Write out the opening lines of the data word for word, up to and including the line with "from mathutils import Vector, Matrix", and leave every picture and every later line out.

===============

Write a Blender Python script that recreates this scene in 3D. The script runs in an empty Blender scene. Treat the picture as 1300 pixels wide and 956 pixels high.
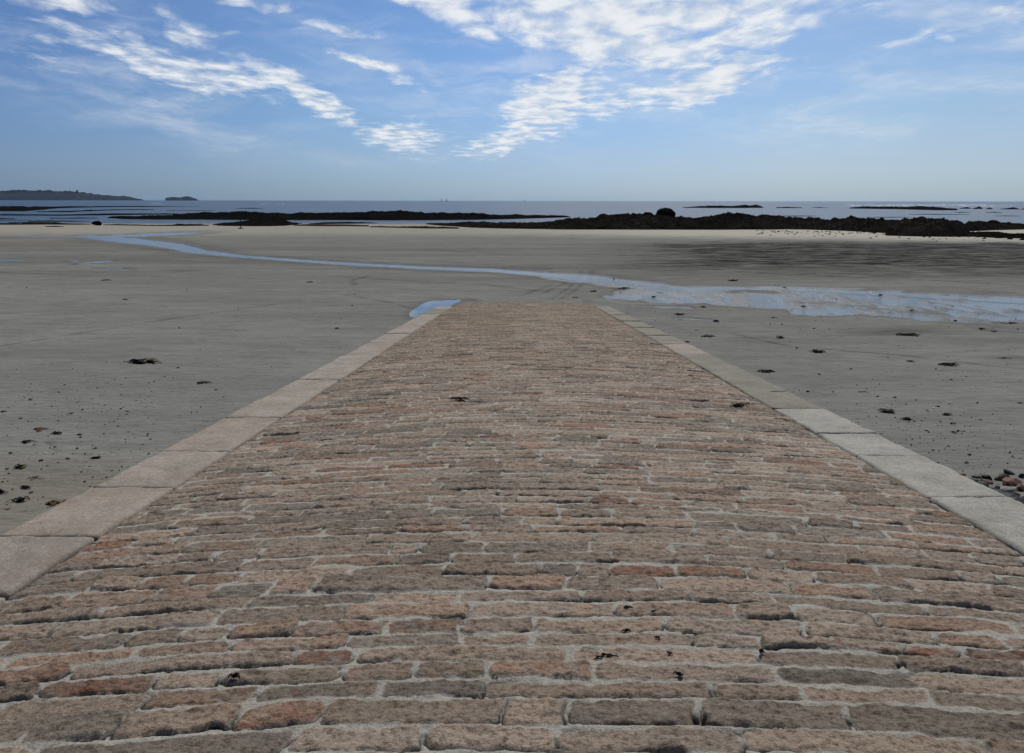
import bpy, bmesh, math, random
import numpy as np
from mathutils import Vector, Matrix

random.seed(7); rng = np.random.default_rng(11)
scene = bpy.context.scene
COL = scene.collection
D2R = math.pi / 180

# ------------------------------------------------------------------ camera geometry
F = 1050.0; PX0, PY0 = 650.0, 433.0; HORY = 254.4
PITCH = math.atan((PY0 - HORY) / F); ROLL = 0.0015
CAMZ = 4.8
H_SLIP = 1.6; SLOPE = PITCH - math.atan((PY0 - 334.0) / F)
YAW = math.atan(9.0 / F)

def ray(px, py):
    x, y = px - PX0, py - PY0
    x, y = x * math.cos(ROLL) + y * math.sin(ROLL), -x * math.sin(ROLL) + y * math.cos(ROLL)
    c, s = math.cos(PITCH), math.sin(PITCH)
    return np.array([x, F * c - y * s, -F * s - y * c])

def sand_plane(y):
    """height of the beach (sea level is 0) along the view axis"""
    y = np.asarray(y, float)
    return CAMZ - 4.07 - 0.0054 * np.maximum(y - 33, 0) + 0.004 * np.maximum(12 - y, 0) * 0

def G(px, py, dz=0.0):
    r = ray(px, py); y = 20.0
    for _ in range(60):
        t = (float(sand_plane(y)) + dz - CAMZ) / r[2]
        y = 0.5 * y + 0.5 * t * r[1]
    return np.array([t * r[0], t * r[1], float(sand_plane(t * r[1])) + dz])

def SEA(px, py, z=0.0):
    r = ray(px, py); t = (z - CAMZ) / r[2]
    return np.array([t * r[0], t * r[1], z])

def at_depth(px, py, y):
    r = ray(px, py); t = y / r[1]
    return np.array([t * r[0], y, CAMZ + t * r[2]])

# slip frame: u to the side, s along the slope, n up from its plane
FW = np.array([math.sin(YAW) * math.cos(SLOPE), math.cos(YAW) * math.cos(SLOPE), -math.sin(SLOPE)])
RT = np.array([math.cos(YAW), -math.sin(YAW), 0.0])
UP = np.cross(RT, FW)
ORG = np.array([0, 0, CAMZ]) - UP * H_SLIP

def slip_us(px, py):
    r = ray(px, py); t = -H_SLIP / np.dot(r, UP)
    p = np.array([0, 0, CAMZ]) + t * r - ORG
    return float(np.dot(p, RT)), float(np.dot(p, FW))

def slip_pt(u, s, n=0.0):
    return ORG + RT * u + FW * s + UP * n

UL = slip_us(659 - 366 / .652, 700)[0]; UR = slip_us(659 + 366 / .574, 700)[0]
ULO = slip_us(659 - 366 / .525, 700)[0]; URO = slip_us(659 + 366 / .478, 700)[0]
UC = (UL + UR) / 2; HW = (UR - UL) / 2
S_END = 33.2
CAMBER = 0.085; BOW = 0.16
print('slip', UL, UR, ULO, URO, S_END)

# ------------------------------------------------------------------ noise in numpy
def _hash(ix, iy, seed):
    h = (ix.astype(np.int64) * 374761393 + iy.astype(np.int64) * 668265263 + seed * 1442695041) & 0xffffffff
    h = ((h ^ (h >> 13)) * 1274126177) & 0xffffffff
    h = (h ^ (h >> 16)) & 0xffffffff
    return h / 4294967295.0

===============

#### [Worked answer]
Write a Blender Python script that recreates this scene in 3D. The script runs in an empty Blender scene. Treat the picture as 1300 pixels wide and 956 pixels high.
import bpy, bmesh, math, random
import numpy as np
from mathutils import Vector, Matrix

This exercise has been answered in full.